Chers collègues, cette motion représente un pas vers le rétablissement des liens, la responsabilisation, la vérité, la confiance et la transparence entre les sénateurs et leurs employés, entre les hommes et les femmes. C’est le moins que nous puissions offrir à nos collègues en reconnaissant les effets complexes des abus prolongés et répétés du prétendument honorable Don Meredith. Après 10 ans de tergiversations, cela doit être fait.
En adoptant cette motion, nous soutenons les survivantes et transformons toute cette histoire en un événement positif qui pourra servir de tremplin au changement dans notre comportement et notre décorum collectifs. Nous ne pouvons laisser les survivantes figées dans le temps, victimes de ce traumatisme non résolu. Ces incidents ont été rendus publics et ne devraient jamais sombrer dans l’oubli, au risque qu’ils se reproduisent. Si le titre demeure, nous ne pourrons aller de l’avant en tant qu’institution.
Meredith a fui comme un lâche avant qu’on ne puisse l’expulser. Faisons un peu tard ce qui est juste en lui retirant le titre « honorable » afin que ce titre ne continue pas à nous entacher tous.
Nous ne pouvons plus protéger les sénateurs aux dépens des membres de notre personnel, qui sont vulnérables simplement parce que l’on considère les sénateurs comme le summum de cette institution. Cette protection unilatérale est inéquitable et ne devrait plus exister aujourd’hui. Les membres du personnel ont besoin d’être protégés. Ils n’ont pas besoin qu’on leur dise, comme cela a été le cas dans le passé, que les employés vont et viennent, mais que les sénateurs restent. Une telle réflexion n’a pas sa place dans cette institution.

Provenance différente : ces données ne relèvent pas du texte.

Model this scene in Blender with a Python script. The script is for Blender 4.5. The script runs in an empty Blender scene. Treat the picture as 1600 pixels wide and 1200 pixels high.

Chers collègues, le Sénat a laissé tomber nos employés, mais nos employés ne nous ont pas laissés tomber. Cela fait maintenant 10 ans et nous en parlons toujours. Le moment est venu d’agir.
J’aimerais proposer que cette motion soit soumise à un vote par appel nominal. Agissons honorablement et rendons justice à nos collègues. Merci, kinanâskomitin.
Je remercie la sénatrice Verner d’avoir présenté cette motion, de même que la sénatrice Miville‑Dechêne et les autres pour leur appui.